It's much more efficient to do a manual splatting thing, where for each star you look at what pixel(s) it will be in. You can also group stars together to cull out of view stars more efficiently. Subpixel occlusion will be wrong, but it probably doesn't matter.
This is all just for the viewport, though. Presumably there are other objects in the game besides stars, which need to have reflections on them of the stars. Then that becomes an entirely different problem.
The real answer though is that you wouldn't try to render all of the stars, even if you want parallax. Maybe some of the closer and larger ones as actual geometry, simplify a ton of stuff in the background, render things as volumes or 2d billboards, have a cubemap for the far distance, etc
Edit: also ofc this presumes you know the position, scale, temperature of every star
I also like the idea of baking all of the stars into a volume in spherical coordinates, centered around the origin
David Braben did it 1984, in a cave, with a box of scraps
https://ctrl500.com/tech/how-frontier-managed-to-re-create-our-entire-galaxy-in-elite-dangerous/
‘Elite Dangerous’ is from 2014.
Elite is from 1984. Per the wiki I cited
"...The Elite universe contains eight galaxies, each with 256 planets to explore. Due to the limited capabilities of 8-bit computers, these worlds are procedurally generated. A single seed number is run through a fixed algorithm the appropriate number of times and creates a sequence of numbers determining each planet's complete composition (position in the galaxy, prices of commodities, and name and local details; text strings are chosen numerically from a lookup table and assembled to produce unique descriptions, such as a planet with "carnivorous arts graduates"). This means that no extra memory is needed to store the characteristics of each planet, yet each is unique and has fixed properties. Each galaxy is also procedurally generated from the first. Braben and Bell at first intended to have 248 galaxies, but Acornsoft insisted on a smaller universe to hide the galaxies' mathematical origins.[36]"
Elite Dangerous expands on this mechanic, per cited article.
"Of course, David Braben and his team didn’t dot their virtual galaxy manually with all those star systems, they used procedural generation. But there’s absolutely more to it, Braben explained when we recently sat down with him in San Francisco.
“I think it is a distraction when you start describing it as ‘we generated our galaxy procedurally’. It belittles the fact that we actually put a lot of artistic work in it and gathered real data.
We have a one-to-one scale model of the milky way in our game, with all the 400 billion star systems. What we’ve done is we got real data from 160,000 star systems. That’s every single star in the night sky. About 7,000 are visible to the human eye and a lot more with a telescope. These are all in the game. And all the nebulae and things like that.
Now, beyond 30 or 40 light-years from Earth, even Hubble can’t resolve the smallest stars. So, the most common star we know about is a Class M Red-star, and beyond those 30 to 40 light-years, Hubble can’t see them. But you CAN see them as a sort of smoke, you just can’t see individual stars.

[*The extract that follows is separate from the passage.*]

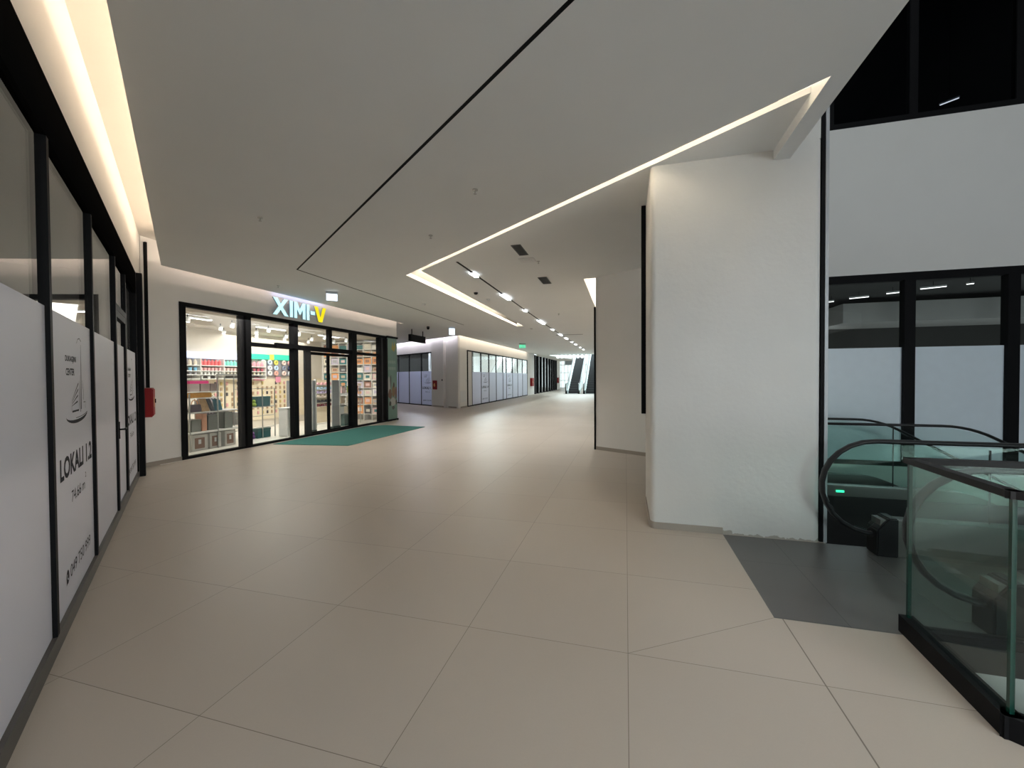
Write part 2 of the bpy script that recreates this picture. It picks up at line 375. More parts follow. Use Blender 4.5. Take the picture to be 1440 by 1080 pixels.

And I’m sure in our lifetime, we’ll see further and further with better telescopes. But the point is, we can populate that smoke with stars –with the right sort of mix of stars as well as the density. Because we know how much radiation is coming out of that smoke. And that’s the sort of approach we have taken.
Using procedural generation to create that smoke, in much the same way an artist uses an air brush or computer. The artists doesn’t mind where the individual dots come, what he’s doing, is getting the pattern of the smoke right, or whatever it is he’s drawing with the air brush."
Remarkable that you can copypaste all that and still can't comprehend what was done in 1984 and what was done in 2014.
If you find a way to represent our existing Milky Way galaxy with a procedural algorithm and a seed that can be run in a reasonable time on any current computer or even a cluster (say, running for a few dozen years), you're welcome to claim the Nobel prize.
Champ, re-read the thread. The comment was a joke - "in a cave, with a box of scraps" is a meme. The point was that Braben demonstrated procedural generation compresses galaxy-scale data into almost nothing, which is directly relevant to starman's napkin math about storage per star. Nobody claimed a seed perfectly reproduces the real Milky Way. You invented that claim and then dunked on it.
Also, you confidently told me Elite Dangerous was from 2014 when I was clearly citing Elite (1984) and Elite Dangerous (2014).
Maybe ease off the "can't comprehend" akshually.
How about you reread the thread instead, see that it's about accurately reproducing existing stars, and realize that you indeed have a comprehension problem.
How about you reread the thread instead, see that it’s about accurately reproducing existing stars, and realize that you indeed have a comprehension problem.
The sub-thread is about the minimum storage to hold a 3D model per star. Starman defined a 2-byte tetrahedron and multiplied. That's storage math, not astrophysical reproduction.
Nobody at any point said "accurately reproducing existing stars."
Procedural generation is relevant because it's the canonical example of compressing astronomical-scale data into almost nothing - which is what Braben did in 1984, on the machine I cited, which you initially corrected me on incorrectly.
You've now moved the goalposts twice: first from Elite to Elite Dangerous, now from "minimal storage per model" to "accurately reproducing existing stars."
At some point it's easier for you to just re-read the thread than to keep inventing new arguments to lose.
Go away.
Wow, it's really a damn mess in your head.
Three replies deep and you've been wrong every single time. Confused Elite with Elite Dangerous. Invented a claim nobody made. Moved the goalposts thrice. Failed to comprehend both jokes and basic geometry.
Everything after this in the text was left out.